Wahlprogramme Umweltpolitik: Nicht nur in Kernfragen gespalten
(Köln) - Zwar können die Parteien mit dem Umweltschutz im Wahlkampf nicht mehr so punkten wie in den achtziger Jahren. Die Hochwasserkatastrophe katapultierte das Thema jedoch unerwartet wieder auf die Agenda. Politiker quer durch den Bundestag haben sich auf das Leitbild der Nachhaltigkeit geeinigt. Allerdings füllen die Parteien in ihren Wahlprogrammen den Begriff mit ganz unterschiedlichem Inhalt. Vorbei sind die Zeiten, in denen Slogans wie Kernkraft, nein danke die Diskussionen im Wahlkampf dominierten. Der Umweltschutz, das einstige Reizthema der achtziger Jahre, ist durch die anhaltend hohen Arbeitslosenzahlen und die drängenden Probleme der Sozialversicherungen von den ersten Plätzen des Prioritätenrankings der Wähler verdrängt worden, bekommt durch die Elb- und Donaufluten aber neue Bedeutung.
Alle Partei-Programme bieten Ideen für den Erhalt der natürlichen Lebensgrundlage an. Im Vordergrund steht das Bemühen um eine nachhaltige Entwicklung. Was jedoch darunter zu verstehen ist, darüber gehen die Meinungen weit auseinander. Die Regierungsparteien und die PDS setzen vor allem auf die naturschützende Wirkung von Gesetzen und Verordnungen. Dagegen fordern CDU/CSU sowie die FDP, dass sich die besten Lösungen für die Umwelt am Markt durchsetzen müssen. Das unterschiedliche ordnungspolitische Vokabular zieht sich durch sämtliche zentralen Felder der Umweltpolitik:
Ökosteuer. Kaum eine Überraschung dürfte es sein, dass Sozialdemokraten und Grüne an der Ökosteuer festhalten wollen. Allerdings droht bei einer Fortsetzung der Koalition Ungemach: Während die SPD den Steuersatz nach 2003 nicht mehr anheben will, fordern die Grünen weitere Erhöhungen wann und wie viel draufgesattelt werden soll, lässt die Ökopartei aber offen. Bei der Opposition ruft das nur Kopfschütteln hervor. Die FDP plant, sich im Zuge einer baldigen Rentenreform für die Abschaffung der Ökosteuer einzusetzen. Als Alternative schlägt sie einen weltweiten Handel mit CO2-Emissionsrechten vor, der marktwirtschaftlich konforme Anreize geben soll, den Kohlendioxidausstoß zu reduzieren.

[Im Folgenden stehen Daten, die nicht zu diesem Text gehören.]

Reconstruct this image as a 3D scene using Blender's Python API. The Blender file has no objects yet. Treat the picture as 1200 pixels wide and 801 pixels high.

Von einem sofortigen Gnadenstoß für die Besteuerung an der Zapfsäule und an der Steckdose ist auch im Unions-Programm keine Rede. Mittelfristig will die CDU mit einer aufkommensneutralen, europaweiten und schadstoffbezogenen Abgabe aber für Ersatz der Ökosteuer sorgen.
Alternative Energien. Das Regierungslager will der herkömmlichen Energie-Erzeugung den Rücken kehren. Regenerative Energiequellen, wie Windkraft, Biomasse oder Sonnenlicht, sollen stattdessen für den nötigen Saft sorgen. Dafür hat die Koalition im Jahr 2000 das Erneuerbare-Energien-Gesetz (EEG) verabschiedet, an dem beide Parteien auch über die kommende Wahl hinaus festhalten wollen. Das EEG garantiert den Produzenten von Öko-Strom die Abnahme zu festgelegten Preisen. Dies sei reine Subventionierung von Energie, die nicht kostendeckend produziert werden kann, kritisieren die Liberalen und fordern die Abschaffung des Gesetzes. Sie wollen lieber die Erforschung von wirtschaftlich rentablen Stromquellen fördern.
Kernkraft. Das Kernenergie-Ausstiegsgesetz bewerten die Regierungs- und Oppositionsparteien völlig unterschiedlich: Während die Sozialdemokraten und ihre grünen Junior-Partner an dem Gesetz festhalten und weiter Atomkraftwerke abschalten wollen, planen Union und Liberale bereits den Ausstieg aus dem Ausstieg. Die Laufzeiten sicherer Atommeiler könnten nach Ansicht von CDU und FDP verlängert werden. Auch die Möglichkeit, neue Werke zu beantragen, solle weiter bestehen.